Infine, a proposito di un outlook diventato stabile, una frecciatina (benevola) a Trump, solo per ricordargli di essere osservato: sebbene sia probabile che la crescita del PIL rallenti nel breve termine, con l'adeguamento dell'economia ai dazi doganali più elevati, non prevediamo che la crescita a lungo termine degli Stati Uniti ne risenta in modo significativo. Inoltre, lo status del dollaro statunitense come valuta di riserva dominante a livello mondiale fornisce un significativo supporto creditizio al Paese sovrano.

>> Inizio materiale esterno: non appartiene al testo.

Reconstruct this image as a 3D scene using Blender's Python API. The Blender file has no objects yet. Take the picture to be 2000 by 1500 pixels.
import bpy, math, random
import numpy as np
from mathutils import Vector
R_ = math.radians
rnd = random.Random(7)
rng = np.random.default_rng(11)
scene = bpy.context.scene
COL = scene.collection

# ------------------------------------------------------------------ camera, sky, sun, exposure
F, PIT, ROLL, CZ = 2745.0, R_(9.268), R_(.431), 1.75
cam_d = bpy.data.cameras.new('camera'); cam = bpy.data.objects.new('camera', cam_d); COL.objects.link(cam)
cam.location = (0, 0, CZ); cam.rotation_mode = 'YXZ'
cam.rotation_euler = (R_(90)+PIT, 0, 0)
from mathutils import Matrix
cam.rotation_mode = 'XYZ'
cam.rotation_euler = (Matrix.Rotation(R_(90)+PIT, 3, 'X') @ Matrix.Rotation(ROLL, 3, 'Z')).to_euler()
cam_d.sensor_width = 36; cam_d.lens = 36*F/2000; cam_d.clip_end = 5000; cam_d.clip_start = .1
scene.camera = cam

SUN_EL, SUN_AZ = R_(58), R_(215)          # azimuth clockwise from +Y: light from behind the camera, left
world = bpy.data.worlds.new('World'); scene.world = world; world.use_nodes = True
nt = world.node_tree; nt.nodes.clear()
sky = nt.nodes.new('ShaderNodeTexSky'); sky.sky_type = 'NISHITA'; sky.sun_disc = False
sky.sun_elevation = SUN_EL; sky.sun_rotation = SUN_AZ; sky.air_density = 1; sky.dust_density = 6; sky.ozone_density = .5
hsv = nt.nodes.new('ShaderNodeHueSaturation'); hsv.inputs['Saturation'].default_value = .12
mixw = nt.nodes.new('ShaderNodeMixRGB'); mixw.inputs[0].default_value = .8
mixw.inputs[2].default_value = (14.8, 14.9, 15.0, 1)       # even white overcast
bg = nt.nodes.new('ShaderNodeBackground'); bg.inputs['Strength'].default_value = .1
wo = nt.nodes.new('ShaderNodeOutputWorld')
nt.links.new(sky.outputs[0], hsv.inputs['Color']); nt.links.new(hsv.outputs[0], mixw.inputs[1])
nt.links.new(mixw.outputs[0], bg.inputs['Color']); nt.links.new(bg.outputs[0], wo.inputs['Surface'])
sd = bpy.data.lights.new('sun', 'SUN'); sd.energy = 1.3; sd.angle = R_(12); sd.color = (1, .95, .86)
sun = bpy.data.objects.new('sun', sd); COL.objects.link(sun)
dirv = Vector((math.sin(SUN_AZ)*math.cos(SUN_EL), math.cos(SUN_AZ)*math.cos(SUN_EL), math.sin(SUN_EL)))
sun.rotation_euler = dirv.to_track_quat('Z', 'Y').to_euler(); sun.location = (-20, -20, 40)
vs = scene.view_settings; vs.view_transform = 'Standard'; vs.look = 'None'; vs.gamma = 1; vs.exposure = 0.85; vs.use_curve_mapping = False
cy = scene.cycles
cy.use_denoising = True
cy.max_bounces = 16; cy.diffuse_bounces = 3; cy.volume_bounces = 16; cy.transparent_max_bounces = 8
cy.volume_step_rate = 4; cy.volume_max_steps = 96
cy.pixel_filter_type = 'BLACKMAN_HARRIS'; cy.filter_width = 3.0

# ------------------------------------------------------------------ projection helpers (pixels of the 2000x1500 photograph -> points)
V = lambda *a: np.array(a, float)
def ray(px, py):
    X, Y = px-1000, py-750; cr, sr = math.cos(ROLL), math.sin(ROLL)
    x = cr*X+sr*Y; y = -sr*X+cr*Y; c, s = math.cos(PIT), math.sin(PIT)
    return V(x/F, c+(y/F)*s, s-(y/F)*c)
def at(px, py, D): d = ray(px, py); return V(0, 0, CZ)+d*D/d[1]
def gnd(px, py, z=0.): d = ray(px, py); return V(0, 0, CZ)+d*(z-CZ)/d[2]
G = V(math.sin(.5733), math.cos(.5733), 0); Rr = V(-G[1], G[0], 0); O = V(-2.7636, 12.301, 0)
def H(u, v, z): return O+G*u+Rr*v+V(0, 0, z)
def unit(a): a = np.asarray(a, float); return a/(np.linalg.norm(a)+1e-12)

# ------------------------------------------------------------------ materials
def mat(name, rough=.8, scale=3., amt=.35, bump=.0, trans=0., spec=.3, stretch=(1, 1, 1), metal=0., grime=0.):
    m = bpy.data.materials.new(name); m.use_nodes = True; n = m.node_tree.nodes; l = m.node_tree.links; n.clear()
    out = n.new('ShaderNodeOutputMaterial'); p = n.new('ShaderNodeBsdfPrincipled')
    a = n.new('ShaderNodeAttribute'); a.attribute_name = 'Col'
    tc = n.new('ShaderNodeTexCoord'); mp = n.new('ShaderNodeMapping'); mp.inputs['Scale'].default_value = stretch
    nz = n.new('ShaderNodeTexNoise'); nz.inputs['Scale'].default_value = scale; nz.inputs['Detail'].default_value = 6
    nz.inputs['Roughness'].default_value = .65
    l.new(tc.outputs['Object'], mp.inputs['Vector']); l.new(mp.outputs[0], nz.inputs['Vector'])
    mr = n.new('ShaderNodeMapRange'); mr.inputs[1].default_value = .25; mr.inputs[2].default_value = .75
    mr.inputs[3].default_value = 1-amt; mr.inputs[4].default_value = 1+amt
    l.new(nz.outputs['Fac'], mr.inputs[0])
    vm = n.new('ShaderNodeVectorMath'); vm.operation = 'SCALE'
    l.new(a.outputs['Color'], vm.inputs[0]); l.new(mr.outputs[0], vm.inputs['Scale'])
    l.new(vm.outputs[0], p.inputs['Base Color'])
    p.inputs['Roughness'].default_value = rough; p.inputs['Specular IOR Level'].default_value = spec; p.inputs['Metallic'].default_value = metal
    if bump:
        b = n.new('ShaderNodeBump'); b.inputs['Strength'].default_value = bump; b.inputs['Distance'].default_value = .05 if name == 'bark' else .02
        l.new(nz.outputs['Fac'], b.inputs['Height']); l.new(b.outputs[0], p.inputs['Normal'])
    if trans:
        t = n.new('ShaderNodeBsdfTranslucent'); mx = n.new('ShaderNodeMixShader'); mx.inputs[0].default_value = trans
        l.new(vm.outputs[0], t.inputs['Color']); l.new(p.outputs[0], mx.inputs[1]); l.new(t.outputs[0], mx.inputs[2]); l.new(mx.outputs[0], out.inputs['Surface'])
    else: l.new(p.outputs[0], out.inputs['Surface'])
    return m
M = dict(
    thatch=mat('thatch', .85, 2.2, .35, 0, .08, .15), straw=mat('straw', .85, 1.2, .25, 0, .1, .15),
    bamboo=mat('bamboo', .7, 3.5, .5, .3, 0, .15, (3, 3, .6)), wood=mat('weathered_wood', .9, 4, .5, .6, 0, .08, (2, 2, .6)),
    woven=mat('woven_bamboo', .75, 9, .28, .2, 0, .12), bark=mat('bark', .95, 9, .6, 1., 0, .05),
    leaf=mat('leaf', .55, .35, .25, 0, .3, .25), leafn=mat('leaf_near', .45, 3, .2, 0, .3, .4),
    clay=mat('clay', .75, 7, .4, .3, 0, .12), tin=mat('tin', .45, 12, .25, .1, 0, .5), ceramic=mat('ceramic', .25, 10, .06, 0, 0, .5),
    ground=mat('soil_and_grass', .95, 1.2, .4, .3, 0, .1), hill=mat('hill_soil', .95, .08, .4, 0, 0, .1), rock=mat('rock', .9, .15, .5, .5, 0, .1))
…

Cosa capiterà adesso non è, purtroppo, di immediata intuizione. La comunicazione è pervenuta a borse appena chiuse e ad auguri di …buon week end già postati sui social dei broker e dei gestori dei fondi d’investimento.[1] Sicuramente la nuova amministrazione Usa non apprezzerà la decisione e, in questo caso, le reazioni sono abbastanza prevedibili. Per le altre, c’è da aspettare lunedì mattina. Probabilmente i mercati faranno sentire una certa irritazione e registreranno una maggiore disaffezione da parte degli investitori internazionali. Il declassamento potrebbe comportare la diminuzione del valore dei titoli che i risparmiatori americani detengono in portafoglio. Ma non solo. Dato che i Treasury Bonds sono stati a lungo considerati beni rifugio dall’intera comunità finanziaria internazionale, le ripercussioni rischiano di avere una portata planetaria, perché sono sicuramente presenti nella maggior parte dei portafogli titoli degli investitori di tutto il mondo, sia direttamente, sia per il tramite di fondi d’investimento. L’effetto non sarà certo paragonabile al primo downgrade, che nel giro di due mesi, ad agosto e settembre 2011, aveva provocato il crollo dei T-Bond del 19%. Ma qualche reazione sul fronte finanziario o su quello delle politiche fiscali d’oltreoceano potrebbe realisticamente averlo.
Insomma, i tormenti dello Zio Sam non sembrano essere finiti e, per giunta, continuano a coinvolgerci da vicino.